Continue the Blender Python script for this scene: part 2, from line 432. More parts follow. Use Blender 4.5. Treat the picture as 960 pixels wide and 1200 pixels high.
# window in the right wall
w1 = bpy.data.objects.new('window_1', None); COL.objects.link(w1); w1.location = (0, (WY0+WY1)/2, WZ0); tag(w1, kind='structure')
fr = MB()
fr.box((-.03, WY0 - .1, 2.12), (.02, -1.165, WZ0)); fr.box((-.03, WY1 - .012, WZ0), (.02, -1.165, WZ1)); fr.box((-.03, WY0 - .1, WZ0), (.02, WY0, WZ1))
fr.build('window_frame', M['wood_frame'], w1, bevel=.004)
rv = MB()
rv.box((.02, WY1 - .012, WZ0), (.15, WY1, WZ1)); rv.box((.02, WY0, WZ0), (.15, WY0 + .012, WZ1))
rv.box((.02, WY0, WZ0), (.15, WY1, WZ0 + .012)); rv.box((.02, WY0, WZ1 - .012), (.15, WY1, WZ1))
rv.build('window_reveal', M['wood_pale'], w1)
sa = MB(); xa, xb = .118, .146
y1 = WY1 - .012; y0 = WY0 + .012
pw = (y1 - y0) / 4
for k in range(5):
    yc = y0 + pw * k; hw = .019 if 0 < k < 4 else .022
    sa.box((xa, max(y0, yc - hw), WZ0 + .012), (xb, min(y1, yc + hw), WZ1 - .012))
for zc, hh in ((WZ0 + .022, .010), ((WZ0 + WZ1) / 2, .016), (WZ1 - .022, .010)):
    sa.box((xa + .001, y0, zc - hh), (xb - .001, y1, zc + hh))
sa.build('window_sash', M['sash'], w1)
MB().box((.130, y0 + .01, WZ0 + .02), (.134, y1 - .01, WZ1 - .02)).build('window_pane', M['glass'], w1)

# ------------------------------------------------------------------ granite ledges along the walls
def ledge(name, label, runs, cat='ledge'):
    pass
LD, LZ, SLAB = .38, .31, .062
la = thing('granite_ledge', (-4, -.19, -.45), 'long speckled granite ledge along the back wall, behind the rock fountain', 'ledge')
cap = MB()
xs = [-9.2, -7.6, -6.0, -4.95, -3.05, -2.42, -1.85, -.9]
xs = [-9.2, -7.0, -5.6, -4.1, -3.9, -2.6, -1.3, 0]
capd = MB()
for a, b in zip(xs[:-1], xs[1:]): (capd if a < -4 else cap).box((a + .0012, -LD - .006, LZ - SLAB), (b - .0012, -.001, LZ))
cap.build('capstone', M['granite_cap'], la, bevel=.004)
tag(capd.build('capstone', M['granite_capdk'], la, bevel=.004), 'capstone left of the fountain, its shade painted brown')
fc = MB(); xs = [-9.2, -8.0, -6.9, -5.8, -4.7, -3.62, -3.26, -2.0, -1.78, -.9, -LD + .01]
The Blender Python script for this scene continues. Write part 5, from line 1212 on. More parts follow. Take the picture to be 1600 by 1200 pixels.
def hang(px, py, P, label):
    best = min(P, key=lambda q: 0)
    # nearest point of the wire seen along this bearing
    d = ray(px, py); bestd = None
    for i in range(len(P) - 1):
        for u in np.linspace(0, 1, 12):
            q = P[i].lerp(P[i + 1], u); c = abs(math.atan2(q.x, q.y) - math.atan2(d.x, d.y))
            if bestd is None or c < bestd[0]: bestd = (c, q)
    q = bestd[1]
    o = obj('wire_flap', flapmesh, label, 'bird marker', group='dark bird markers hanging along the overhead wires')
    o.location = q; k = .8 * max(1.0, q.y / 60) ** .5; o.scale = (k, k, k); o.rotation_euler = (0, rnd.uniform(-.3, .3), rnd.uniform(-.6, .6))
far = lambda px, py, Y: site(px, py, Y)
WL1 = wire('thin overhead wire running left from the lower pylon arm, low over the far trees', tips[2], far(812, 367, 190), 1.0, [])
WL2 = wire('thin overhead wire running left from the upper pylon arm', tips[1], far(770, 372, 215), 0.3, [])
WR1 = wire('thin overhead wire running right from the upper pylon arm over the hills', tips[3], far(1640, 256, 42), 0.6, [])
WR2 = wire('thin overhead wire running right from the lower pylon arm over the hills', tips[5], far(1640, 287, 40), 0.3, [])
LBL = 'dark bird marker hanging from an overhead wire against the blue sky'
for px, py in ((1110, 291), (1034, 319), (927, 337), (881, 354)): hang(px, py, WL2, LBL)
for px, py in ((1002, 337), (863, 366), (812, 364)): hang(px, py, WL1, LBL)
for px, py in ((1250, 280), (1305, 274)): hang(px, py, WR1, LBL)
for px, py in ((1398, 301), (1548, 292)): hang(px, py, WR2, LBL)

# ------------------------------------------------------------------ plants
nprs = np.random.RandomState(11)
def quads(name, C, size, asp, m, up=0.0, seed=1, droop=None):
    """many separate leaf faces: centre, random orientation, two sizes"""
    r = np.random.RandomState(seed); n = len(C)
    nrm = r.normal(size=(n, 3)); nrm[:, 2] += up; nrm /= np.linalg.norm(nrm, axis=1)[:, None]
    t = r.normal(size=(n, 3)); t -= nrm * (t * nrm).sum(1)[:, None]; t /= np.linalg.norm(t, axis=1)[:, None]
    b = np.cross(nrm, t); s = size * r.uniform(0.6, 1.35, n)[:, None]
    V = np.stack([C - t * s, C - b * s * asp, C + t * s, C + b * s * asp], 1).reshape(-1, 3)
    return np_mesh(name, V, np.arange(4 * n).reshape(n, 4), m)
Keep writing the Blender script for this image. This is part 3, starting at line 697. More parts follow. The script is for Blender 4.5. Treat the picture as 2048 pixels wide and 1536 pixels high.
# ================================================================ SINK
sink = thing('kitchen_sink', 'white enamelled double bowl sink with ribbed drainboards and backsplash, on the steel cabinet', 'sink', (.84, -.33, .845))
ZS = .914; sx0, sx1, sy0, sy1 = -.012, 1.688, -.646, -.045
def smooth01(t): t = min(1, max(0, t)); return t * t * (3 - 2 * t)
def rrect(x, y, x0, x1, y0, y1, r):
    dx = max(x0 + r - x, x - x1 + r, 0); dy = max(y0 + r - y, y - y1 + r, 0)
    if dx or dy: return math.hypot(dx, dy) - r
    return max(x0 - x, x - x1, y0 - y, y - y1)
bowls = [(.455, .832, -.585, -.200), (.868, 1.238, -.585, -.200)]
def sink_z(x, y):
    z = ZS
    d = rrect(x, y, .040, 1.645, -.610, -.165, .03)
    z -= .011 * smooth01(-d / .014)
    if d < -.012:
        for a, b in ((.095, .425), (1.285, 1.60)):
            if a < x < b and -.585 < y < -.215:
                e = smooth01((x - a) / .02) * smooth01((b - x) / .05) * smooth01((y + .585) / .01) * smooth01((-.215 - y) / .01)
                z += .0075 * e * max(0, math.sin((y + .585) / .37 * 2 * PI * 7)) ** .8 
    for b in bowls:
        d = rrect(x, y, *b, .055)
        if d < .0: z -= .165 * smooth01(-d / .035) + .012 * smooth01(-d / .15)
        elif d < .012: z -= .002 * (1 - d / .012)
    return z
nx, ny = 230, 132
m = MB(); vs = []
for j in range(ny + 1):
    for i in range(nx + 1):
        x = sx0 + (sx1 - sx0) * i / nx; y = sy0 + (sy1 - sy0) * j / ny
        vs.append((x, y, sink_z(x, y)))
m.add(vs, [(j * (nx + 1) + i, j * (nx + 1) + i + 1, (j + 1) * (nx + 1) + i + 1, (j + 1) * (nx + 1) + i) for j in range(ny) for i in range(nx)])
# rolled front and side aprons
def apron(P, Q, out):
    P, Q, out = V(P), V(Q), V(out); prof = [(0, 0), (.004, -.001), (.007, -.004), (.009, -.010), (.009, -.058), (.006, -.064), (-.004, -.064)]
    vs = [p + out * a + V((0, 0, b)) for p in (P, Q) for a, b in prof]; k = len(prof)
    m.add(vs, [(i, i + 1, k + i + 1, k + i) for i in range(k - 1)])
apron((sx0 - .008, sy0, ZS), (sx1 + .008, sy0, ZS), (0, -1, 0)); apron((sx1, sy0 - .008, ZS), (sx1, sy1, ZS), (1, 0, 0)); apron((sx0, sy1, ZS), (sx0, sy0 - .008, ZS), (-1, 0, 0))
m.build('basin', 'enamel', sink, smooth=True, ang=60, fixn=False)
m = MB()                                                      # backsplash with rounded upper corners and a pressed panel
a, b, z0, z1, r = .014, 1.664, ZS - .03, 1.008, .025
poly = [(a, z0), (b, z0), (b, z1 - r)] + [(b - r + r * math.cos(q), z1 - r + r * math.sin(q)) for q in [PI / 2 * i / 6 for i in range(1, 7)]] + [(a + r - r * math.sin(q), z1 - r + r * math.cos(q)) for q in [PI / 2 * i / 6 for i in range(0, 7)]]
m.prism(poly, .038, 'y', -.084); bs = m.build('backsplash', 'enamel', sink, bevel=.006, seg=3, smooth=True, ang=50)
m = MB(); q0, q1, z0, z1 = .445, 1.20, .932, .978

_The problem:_
In the listing above, locate each line with "capstone" and copy it.

_Full solution:_
cap.build('capstone', M['granite_cap'], la, bevel=.004)
tag(capd.build('capstone', M['granite_capdk'], la, bevel=.004), 'capstone left of the fountain, its shade painted brown')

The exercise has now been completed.